A Beginner’s Guide to Understanding the Leaf-Spine Network Topology

There is a new trend for network topology design standards — creating a fast, predictable, scalable, and efficient communication architecture in a data center environment. This article provides an introduction to Leaf-Spine network topology.

Why Leaf-Spine?

With the increased focus on massive data transfers and instantaneous data travel in the network, the aging three-tier design within a data center is being replaced with what is being called the Leaf-Spine design. Leaf-Spine architecture is adaptable to the continuously changing needs of companies in big data industries with evolving data centers.

The Other Model

A traditional three-tiered model was designed for use in general networks, usually segmented into pods which constrained the location of devices such as virtual servers. The architecture consists of Core routers, Aggregation (sometimes called Distribution) routers, and Access switches. These devices are interconnected by pathways for redundancy which can create loops in the network. As part of the design, a protocol (Spanning Tree) that prevents looped paths is implemented. However, doing so deactivates all but the primary route. A backup path is then only brought up and utilized when the active path experiences an outage.

3-Tier leaf spine network design

Figure 1: Traditional three-tier network design

Leaf-Spine Network Topology Introduction

With Leaf-Spine configurations, all devices are exactly the same number of segments away and contain a predictable and consistent amount of delay or latency for traveling information. This is possible because of the new topology design that has only two layers, the Leaf layer and Spine layer. The Leaf layer consists of access switches that connect to devices like servers, firewalls, load balancers, and edge routers. The Spine layer (made up of switches that perform routing) is the backbone of the network, where every Leaf switch is interconnected with each and every Spine switch.

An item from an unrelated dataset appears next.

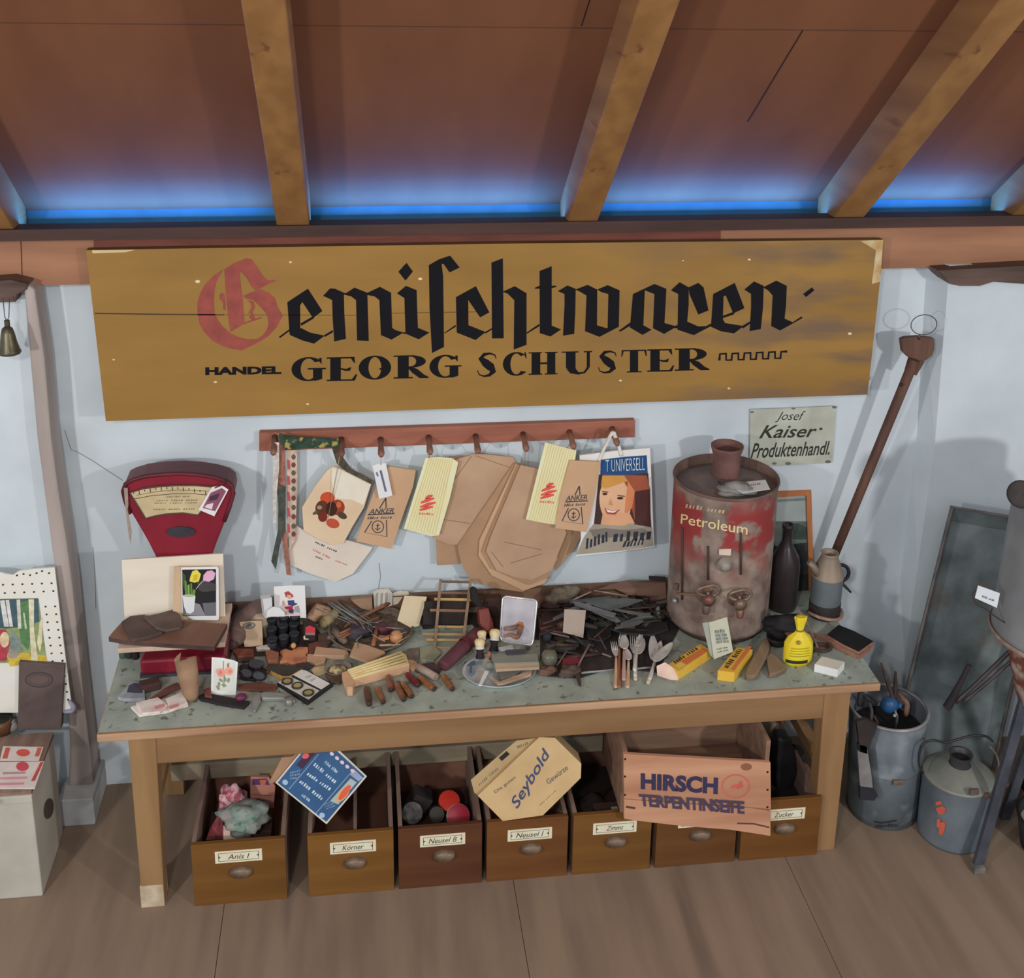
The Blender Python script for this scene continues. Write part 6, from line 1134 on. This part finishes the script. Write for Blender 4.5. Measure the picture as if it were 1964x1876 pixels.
for (u, v), s_ in (((1352, 1138), -1), ((1412, 1146), 1)):
    c_ = cy.pt(u, v); b = MB(); b.lathe([(.027, 0), (.026, .005), (.014, .010), (.013, .035), (.019, .04), (.0003, .044)], c_, BRS, axis=(0, -1, 0), seg=16)
    b.tube([c_+V((0, -.028, 0)), c_+V((s_*.004, -.030, -.030)), c_+V((s_*.004, -.032, -.045))], [.012, .011, .009], BRS, seg=10)
    b.tube([c_+V((0, -.028, .0)), c_+V((0, -.028, .022))], .005, BRS, seg=8); P = [c_+V((.032*math.cos(a*.45), -.030+.004*math.sin(a), .026+.016*math.sin(a*.45))) for a in range(14)]; b.tube(P, .0046, BRS, seg=7, closed=True)
    b.build('tap', dm, 'corroded brass tap')
b = MB(); c3_ = cy.off(.012); b.tube([c3_.pt(1298, 1138), c3_.pt(1322, 1140), c3_.pt(1345, 1140)], .0035, mat((150, 112, 84), (110, 80, 66)), seg=8); b.tube([c3_.pt(1420, 1146), c3_.pt(1440, 1142)], .0035, BRS, seg=8); b.build('pipe', dm)
b = MB(); c_ = cy.off(.006).pt(1297, 1126); b.box(c_, (.014, .01, .022), BRS, bev=.002); b.sphere(cy.off(.012).pt(1294, 1152), .008, mat((150, 156, 160), (120, 126, 130), rough=.35, metal=.4), seg=10); b.build('valve', dm)
lumpy('rag', 'grey crumpled rag lying in the sunken top of the drum', 'rag', V((UP(0).pt(1372, 940).x, DR_Y-.085, DZ1-.026)), .034, mat((126, 124, 120), (100, 98, 98), scale=30), (1.6, .8, .55), 41)
tg = thing('price_tag', 'white paper tag lying on the front right rim of the drum', 'tag', V((DCX+.06, DR_Y-.11, DZ1))); fl_ = Plane((0, 0, DZ1+.003), (0, 0, 1))
b = MB(); b.pslab(px(1396, 928, 1468, 920, 1477, 938, 1424, 946), fl_, .0012, flat(206, 208, 220)); scribble(b, px(1414, 929, 1462, 924, 1464, 930, 1418, 936), fl_, flat(120, 124, 140), 1, 2, 3); b.build('card', tg); b = MB(); b.tube([fl_.pt(1396, 934), fl_.pt(1384, 930), Plane((0, 0, DZ1-.01), (0, 0, 1)).pt(1376, 922)], .0014, flat(60, 50, 48), seg=6); b.build('string', tg)

# ================================================================== right end: picture, bottle, jug, leather things
fpz = UP(.030, 5, 0, (1.0, TZ)); fr = thing('framed_picture', 'orange-framed landscape picture leaning on the wall behind the drum', 'picture', fpz.pt(1530, 1190))
o = [(1452, 945), (1556, 941), (1563, 1184), (1456, 1196)]; i_ = [(1462, 955), (1547, 951), (1553, 1174), (1466, 1186)]; M_FR = wood((176, 108, 62), (150, 86, 48), axis=2)
for a, c in ((0, 1), (1, 2), (2, 3), (3, 0)): b = MB(); b.pslab([o[a], o[c], i_[c], i_[a]], fpz.off(.006), .012, M_FR); b.build('frame_rail', fr)
b = MB(); pp = fpz.off(-.001); b.pslab(i_, pp, .003, mat((150, 158, 156), (132, 144, 142), scale=8))
for q, c in ((px(1462,1000,1550,1000,1553,1100,1466,1110), (98, 110, 104)), (px(1500,1012,1530,1003,1549,1012,1550,1035,1505,1035), (62, 76, 70)), (px(1466,1050,1551,1040,1553,1100,1466,1110), (58, 64, 66)), (px(1466,1085,1552,1075,1553,1172,1466,1184), (44, 52, 50)), (px(1510,1060,1540,1050,1548,1070,1520,1080), (96, 104, 100)), (px(1490, 958, 1546, 955, 1546, 960, 1490, 963), (120, 132, 130))): b.patch(q, pp, mat(c, tuple(x*.85 for x in c), scale=40), .0006+.0001*len(q)+.00001*c[0] % .0003)
b.build('picture', fr)
bo = FLAT(0).pt(1510, 1212); bh = UP(bo.y).pt(1498, 1006).z-TZ; BG = mat((48, 40, 40), (36, 32, 33), scale=8, rough=.35, coat=.15)
bo = V((UP(-.05).pt(1502, 1120).x, -.05, TZ)); bh = UP(-.05).pt(1498, 1006).z-TZ
b = MB(); b.lathe([(.0003, 0), (.043, 0), (.045, .01), (.045, bh*.50), (.040, bh*.62), (.022, bh*.74), (.0155, bh*.80), (.0150, bh*.95), (.0175, bh*.96), (.0175, bh), (.012, bh), (.012, bh*.9)], bo, BG, seg=28); b.build('bottle', None, 'dark brown stoneware bottle right behind the drum', 'bottle')
jg = FLAT(0).pt(1583, 1198); jy = -.105; jc = V((UP(jy).pt(1583, 1150).x, jy, TZ)); jh = UP(jy).pt(1582, 1060).z-TZ; ZN = mat((112, 120, 124), (94, 102, 106), scale=10, rough=.45, metal=.3); ZT = mat((138, 122, 106), (118, 104, 92), scale=10, rough=.5, metal=.2)
jug = thing('oil_jug', 'grey zinc jug with conical top and curled handle at the right end', 'jug', jc)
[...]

To allow for the predictable distance between devices in this two-layered design, dynamic Layer 3 routing is used to interconnect the layers. Dynamic routing allows the best path to be determined and adjusted based on responses to network change. This type of network is for data center architectures with a focus on “East-West” network traffic. “East-West” traffic contains data designed to travel inside the data center itself and not outside to a different site or network.  This new approach is a solution to the intrinsic limitations of Spanning Tree with the ability to utilize other networking protocols and methodologies to achieve a dynamic network.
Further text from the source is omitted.